§ TO DO: Retype the lines beneath this one, from the first through the line containing "SKY; nt.links.new(bg.outputs[0], wo.inputs[0])". Pictures are left out.

==== SUPPLIED DATA ====

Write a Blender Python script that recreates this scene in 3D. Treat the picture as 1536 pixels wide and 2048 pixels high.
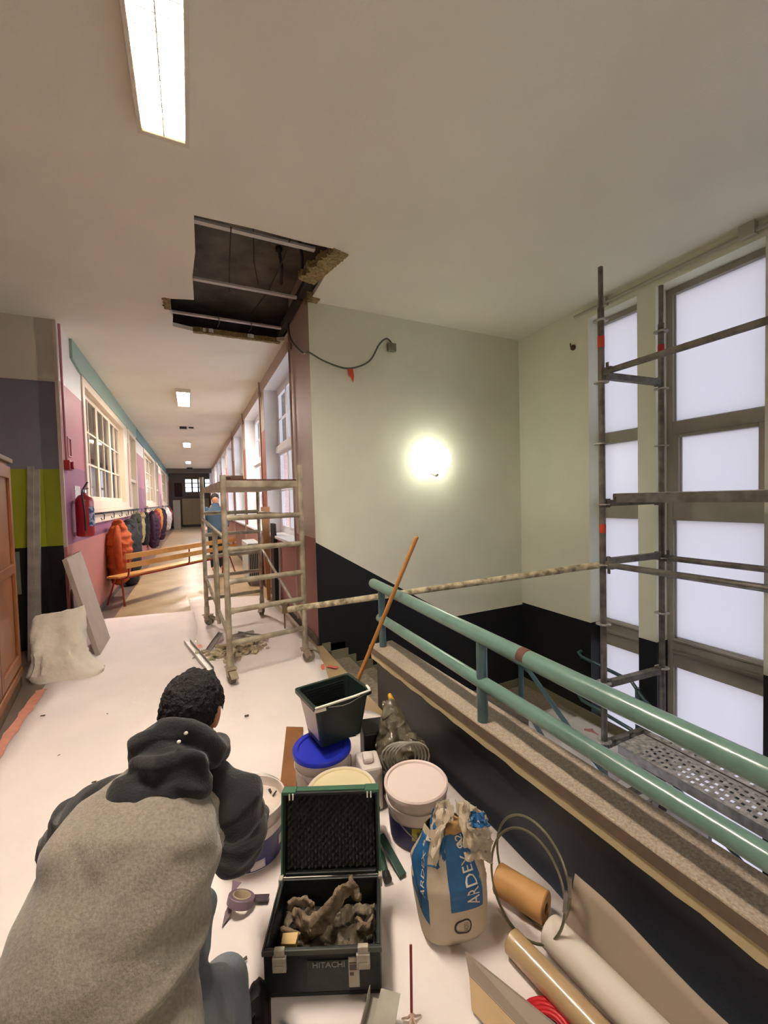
import bpy, bmesh, math, random
from mathutils import Vector, Matrix, noise
from math import sin, cos, pi, radians, sqrt, atan2
for o in list(bpy.data.objects): bpy.data.objects.remove(o)
scene = bpy.context.scene
COL = scene.collection
# ------------------------------------------------------------------ camera
cam_d = bpy.data.cameras.new('camera'); cam = bpy.data.objects.new('camera', cam_d); COL.objects.link(cam)
scene.camera = cam
cam_d.sensor_fit = 'VERTICAL'; cam_d.sensor_height = 36.0
cam_d.lens = 810.4 / 2048 * 36.0
cam_d.clip_start = 0.02; cam_d.clip_end = 200
def cam_matrix(yaw, pitch, roll, loc):
    y, p, r = radians(yaw), radians(pitch), radians(roll)
    fw = Vector((sin(y)*cos(p), cos(y)*cos(p), sin(p))); rt = Vector((cos(y), -sin(y), 0)); up = rt.cross(fw)
    rt2 = cos(r)*rt + sin(r)*up; up2 = -sin(r)*rt + cos(r)*up
    m = Matrix((rt2, up2, -fw)).transposed().to_4x4(); m.translation = loc
    return m
cam.matrix_world = cam_matrix(25.4, -1.98, -1.545, Vector((0, 0, 1.55)))
# ------------------------------------------------------------------ world, exposure
scene.view_settings.view_transform = 'Standard'; scene.view_settings.look = 'None'
scene.view_settings.gamma = 1; scene.view_settings.use_curve_mapping = False
scene.view_settings.exposure = 1.14
SKY = 3.2
LAMP = 100.0
GLOBE = 5.0
w = bpy.data.worlds.new('overcast_sky'); scene.world = w; w.use_nodes = True
nt = w.node_tree; nt.nodes.clear()
wo = nt.nodes.new('ShaderNodeOutputWorld'); bg = nt.nodes.new('ShaderNodeBackground')
tc = nt.nodes.new('ShaderNodeTexCoord'); sx = nt.nodes.new('ShaderNodeSeparateXYZ'); cr = nt.nodes.new('ShaderNodeValToRGB')
nt.links.new(tc.outputs['Generated'], sx.inputs[0]); nt.links.new(sx.outputs[2], cr.inputs[0])
cr.color_ramp.elements[0].position = 0.0; cr.color_ramp.elements[0].color = (0.86, 0.85, 0.95, 1)
cr.color_ramp.elements[1].position = 0.9; cr.color_ramp.elements[1].color = (0.66, 0.77, 1.0, 1)
nt.links.new(cr.outputs[0], bg.inputs[0]); bg.inputs[1].default_value = SKY; nt.links.new(bg.outputs[0], wo.inputs[0])

# ------------------------------------------------------------------ materials
MATS = {}
def lin(c):
    return tuple((v/255/12.92 if v/255 <= .04045 else ((v/255+.055)/1.055)**2.4) for v in c)
def mat(name, rgb, rough=.6, metal=0., nscale=0., namt=.15, bump=0., bscale=None, rgb2=None, spec=.5, coat=0., detail=4., sheen=0., lo=.35, hi=.7):
    """rgb: 0-255 display colour"""
    if name in MATS: return MATS[name]
    m = bpy.data.materials.new(name); m.use_nodes = True; t = m.node_tree; p = t.nodes['Principled BSDF']
    c = lin(rgb)
    p.inputs['Base Color'].default_value = (*c, 1); p.inputs['Roughness'].default_value = rough; p.inputs['Metallic'].default_value = metal
    p.inputs['Specular IOR Level'].default_value = spec
    p.inputs['Coat Weight'].default_value = coat
    if sheen: p.inputs['Sheen Weight'].default_value = sheen
    if nscale or bump:
        tcn = t.nodes.new('ShaderNodeTexCoord')
        if nscale:
            n = t.nodes.new('ShaderNodeTexNoise'); n.inputs['Scale'].default_value = nscale; n.inputs['Detail'].default_value = detail
            t.links.new(tcn.outputs['Object'], n.inputs['Vector'])
            r = t.nodes.new('ShaderNodeValToRGB'); r.color_ramp.elements[0].position = lo; r.color_ramp.elements[1].position = hi
            c2 = lin(rgb2) if rgb2 else tuple(v*(1-namt) for v in c)
            r.color_ramp.elements[0].color = (*c2, 1); r.color_ramp.elements[1].color = (*c, 1)
            t.links.new(n.outputs['Fac'], r.inputs[0]); t.links.new(r.outputs[0], p.inputs['Base Color'])
        if bump:
            b = t.nodes.new('ShaderNodeTexNoise'); b.inputs['Scale'].default_value = bscale or nscale*3 or 50; b.inputs['Detail'].default_value = 3
            t.links.new(tcn.outputs['Object'], b.inputs['Vector'])
            bn = t.nodes.new('ShaderNodeBump'); bn.inputs['Strength'].default_value = bump; bn.inputs['Distance'].default_value = .01
            t.links.new(b.outputs['Fac'], bn.inputs['Height']); t.links.new(bn.outputs[0], p.inputs['Normal'])
    MATS[name] = m
    return m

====

§ THE OUTPUT:
Write a Blender Python script that recreates this scene in 3D. Treat the picture as 1536 pixels wide and 2048 pixels high.
import bpy, bmesh, math, random
from mathutils import Vector, Matrix, noise
from math import sin, cos, pi, radians, sqrt, atan2
for o in list(bpy.data.objects): bpy.data.objects.remove(o)
scene = bpy.context.scene
COL = scene.collection
# ------------------------------------------------------------------ camera
cam_d = bpy.data.cameras.new('camera'); cam = bpy.data.objects.new('camera', cam_d); COL.objects.link(cam)
scene.camera = cam
cam_d.sensor_fit = 'VERTICAL'; cam_d.sensor_height = 36.0
cam_d.lens = 810.4 / 2048 * 36.0
cam_d.clip_start = 0.02; cam_d.clip_end = 200
def cam_matrix(yaw, pitch, roll, loc):
    y, p, r = radians(yaw), radians(pitch), radians(roll)
    fw = Vector((sin(y)*cos(p), cos(y)*cos(p), sin(p))); rt = Vector((cos(y), -sin(y), 0)); up = rt.cross(fw)
    rt2 = cos(r)*rt + sin(r)*up; up2 = -sin(r)*rt + cos(r)*up
    m = Matrix((rt2, up2, -fw)).transposed().to_4x4(); m.translation = loc
    return m
cam.matrix_world = cam_matrix(25.4, -1.98, -1.545, Vector((0, 0, 1.55)))
# ------------------------------------------------------------------ world, exposure
scene.view_settings.view_transform = 'Standard'; scene.view_settings.look = 'None'
scene.view_settings.gamma = 1; scene.view_settings.use_curve_mapping = False
scene.view_settings.exposure = 1.14
SKY = 3.2
LAMP = 100.0
GLOBE = 5.0
w = bpy.data.worlds.new('overcast_sky'); scene.world = w; w.use_nodes = True
nt = w.node_tree; nt.nodes.clear()
wo = nt.nodes.new('ShaderNodeOutputWorld'); bg = nt.nodes.new('ShaderNodeBackground')
tc = nt.nodes.new('ShaderNodeTexCoord'); sx = nt.nodes.new('ShaderNodeSeparateXYZ'); cr = nt.nodes.new('ShaderNodeValToRGB')
nt.links.new(tc.outputs['Generated'], sx.inputs[0]); nt.links.new(sx.outputs[2], cr.inputs[0])
cr.color_ramp.elements[0].position = 0.0; cr.color_ramp.elements[0].color = (0.86, 0.85, 0.95, 1)
cr.color_ramp.elements[1].position = 0.9; cr.color_ramp.elements[1].color = (0.66, 0.77, 1.0, 1)
nt.links.new(cr.outputs[0], bg.inputs[0]); bg.inputs[1].default_value = SKY; nt.links.new(bg.outputs[0], wo.inputs[0])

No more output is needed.